Abstract

The retarded Green's function for the linearized version of the equation of the mixed type governing the potential flow around a rotating helicopter blade or a propeller (with no forward motion) is derived and is shown to constitute the unifying feature of the various existing approaches to rotor acoustics. This Green's function is then used to pinpoint the singularity predicted by the linearized theory of rotor acoustics which signals its experimentally confirmed breakdown in the transonic regime: the gradient of the near-field sound amplitude, associated with a linear flow which is steady in the blade-fixed rotating frame, diverges on the sonic cylinder at the dividing boundary between the subsonic and supersonic regions of the flow.

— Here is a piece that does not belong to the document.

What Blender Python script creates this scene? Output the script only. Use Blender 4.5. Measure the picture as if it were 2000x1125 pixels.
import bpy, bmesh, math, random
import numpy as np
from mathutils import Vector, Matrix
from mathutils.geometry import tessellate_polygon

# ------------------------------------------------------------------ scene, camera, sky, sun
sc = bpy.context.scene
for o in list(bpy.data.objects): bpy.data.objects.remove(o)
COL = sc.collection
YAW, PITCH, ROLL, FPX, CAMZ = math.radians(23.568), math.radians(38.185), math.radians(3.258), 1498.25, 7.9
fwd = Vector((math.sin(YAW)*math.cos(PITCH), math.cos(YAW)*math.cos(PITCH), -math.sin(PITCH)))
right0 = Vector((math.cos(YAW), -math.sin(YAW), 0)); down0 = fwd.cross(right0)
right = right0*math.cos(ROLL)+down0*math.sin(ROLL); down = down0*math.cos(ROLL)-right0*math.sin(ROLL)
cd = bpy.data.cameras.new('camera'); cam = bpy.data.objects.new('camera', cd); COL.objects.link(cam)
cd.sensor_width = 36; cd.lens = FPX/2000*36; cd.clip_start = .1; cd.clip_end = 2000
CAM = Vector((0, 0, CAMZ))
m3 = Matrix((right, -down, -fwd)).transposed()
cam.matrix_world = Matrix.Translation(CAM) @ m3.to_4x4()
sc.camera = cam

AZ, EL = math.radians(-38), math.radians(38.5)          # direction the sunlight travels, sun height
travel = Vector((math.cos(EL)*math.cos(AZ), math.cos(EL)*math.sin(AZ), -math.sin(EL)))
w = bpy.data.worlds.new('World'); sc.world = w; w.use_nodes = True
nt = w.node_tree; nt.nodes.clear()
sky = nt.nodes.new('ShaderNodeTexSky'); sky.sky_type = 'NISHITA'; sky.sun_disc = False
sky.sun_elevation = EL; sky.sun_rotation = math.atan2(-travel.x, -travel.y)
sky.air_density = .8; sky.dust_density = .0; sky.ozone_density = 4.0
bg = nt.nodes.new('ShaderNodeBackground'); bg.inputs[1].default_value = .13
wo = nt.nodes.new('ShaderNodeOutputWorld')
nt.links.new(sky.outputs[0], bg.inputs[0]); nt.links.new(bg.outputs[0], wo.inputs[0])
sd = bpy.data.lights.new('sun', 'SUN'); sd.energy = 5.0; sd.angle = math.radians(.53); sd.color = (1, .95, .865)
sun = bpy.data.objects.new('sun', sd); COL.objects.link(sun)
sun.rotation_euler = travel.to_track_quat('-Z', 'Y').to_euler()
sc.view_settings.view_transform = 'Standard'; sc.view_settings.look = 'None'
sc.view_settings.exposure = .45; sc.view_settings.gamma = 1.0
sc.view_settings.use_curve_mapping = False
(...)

Prom the point of view of the equivalent Cauchy problem for the homogeneous wave equation, this singularity is caused by the imposition of entirely non-characteristic initial data on a space—time hypersurface which, at its points of intersection with the sonic cylinder, is locally characteristic. It also emerges from the analysis presented that the acoustic discontinuities detected in the far zone are generated by the quadrupole source term in the Ffowcs Williams-Hawkings equation and that the impulsive noise resulting from these discontinuities would be removed if the flow in the transonic region were to be rendered unsteady (as viewed from the blade-fixed rotating frame).